The incident expanded in scope and impact on Monday, August 21. As a part of the previously described ongoing effort, we pushed a change on the evening of the 21st that altered the cache key for the primary call for the embed. This call was responsible for every piece of data that renders on the embed, and fires on page load, so the load was significant.

With this, we started seeing an increase in cache misses, and with it, a significant load increase on our Timescale database. As it was late in the day, this did not yet take any of our systems down.

The next day (Tuesday, Aug 22), as the majority of our traffic started to come online, we started to experience intermittent downtime, which culminated in a 23-minute hard down period for all service early in the afternoon (EDT). By this time, an incident had already been declared, and the engineering team was all hands on deck, responding to the outage.

This scenario exposed a series of overlapping issues:

  • TimescaleDB, though robust, was ill-prepared to manage the raw query volume and the demanding connection count without the cache's protective layer.

  • Redis, our in-memory data structure store, began to lag. An overextended configuration and the intermittent absence of Time-To-Live (TTL) specifications for keys meant that the system wasn't evicting keys efficiently and predictably.

  • Our liveness & health checks on a subset of our servers were misconfigured and were aggressively killing instances as they would try to boot under load.

The result of all of these factors left us struggling to spin up new resources to combat the incoming load. To get out from under this, we had to do several things.

Actions Taken

Our immediate response encompassed several strategic and technical steps:

  • Traffic Management: To alleviate the frontend pod strain, we redirected traffic from the primary embed endpoint to a 404 error page, ensuring our remaining services had room to spin up and recover.

    Infrastructure Scaling: Our Timescale instance was promptly scaled up, doubling the CPU cores to better accommodate the uptick in load. In response to this, we have implemented connection pooling, which will allow us to support a much larger volume of connections.

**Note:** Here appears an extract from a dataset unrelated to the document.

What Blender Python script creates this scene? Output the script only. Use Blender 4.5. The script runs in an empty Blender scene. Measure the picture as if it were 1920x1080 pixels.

  • Rate Limiting: We introduced some temporary, though lenient rate limiting. We did not want to take an aggressive approach here without advance communication with our customer base. In the future, we’ll be revisiting these limits, but plan to first consult with customers and will communicate these changes ahead of time so as to not disrupt service.

  • Embed Refactoring: A pivotal action we took was to segrgate the embed data into two distinct calls. This split drastically reduced the DB hits, streamlining data retrieval while ensuring efficient caching.

    As previously mentioned, the (now) legacy version of the Embed relied on a single call on page load to query all of the data for the service. This created both an unnecessary large volume of calls, and pulled more data than potentially necessary, especially considering many of these calls were automated on a short interval.

    With this came a new release of our Embed, version 1.0.0 . This version is more selective and performant about when and what data is pulled, and we recommend all clients upgrade to this version. We will still maintain backward compatibility for older versions until we notify otherwise.

  • Content Analytics Service Revamp: With a focus on bulk data processing, the refactored service utilizes far fewer database connections, minimizing Timescale DB connections considerably. Improvements to error handling and retry logic were also made, which will bolster data quality. Finally, we identified a missing index on our content viewers table that significantly reduced query time on the query that powers the unread indicator. This was rolled out on Wednesday evening (Aug 23).

  • Cache Management: We have upgraded the capacity of our Redis instance, ensured TTLs will be applied to all cache keys, and adopted a more aggressive eviction policy to avoid bloat and ensure faster read/write times. We have also purged all old and/or irrelevant records in the cache, decreasing our total cache size by nearly 5x.

  • Health Check Overhaul: A deep dive revealed our health checks were counterproductively aggressive. We extended check intervals and integrated a different liveness check to provide our infrastructure with more leniency when attempting to instantiate under increased load.

Impact

While the majority of the impact was felt in the embedded widget, we also experienced ripple effects in our other services:

  • Short, random bursts of downtimes were experienced across the application, causing intermittent service disruptions across all of our main services.

  • The legacy embed version bore the brunt of this outage, remaining inaccessible for a near-daylong duration.

  • The analytics feature within the management app took a hit. As Timescale grappled with connection hiccups, users were left with a compromised dashboard experience. We have since ensured that all page views and clicks during this time have been recorded and backfilled. All analytics should be correct and complete at this point.

Conclusion & Forward Path

We have implemented several updated processes to enhance the overall performance of our applications. Our engineering and support teams have elevated the prioritization of ensuring enhanced visibility and monitoring across our infrastructure, such as improvements to proactively identify and address any potential issues at an earlier stage. And to keep our users better informed, we plan to increase the frequency of updates on our Statuspage and provide a greater level of detail in the event of any future incidents.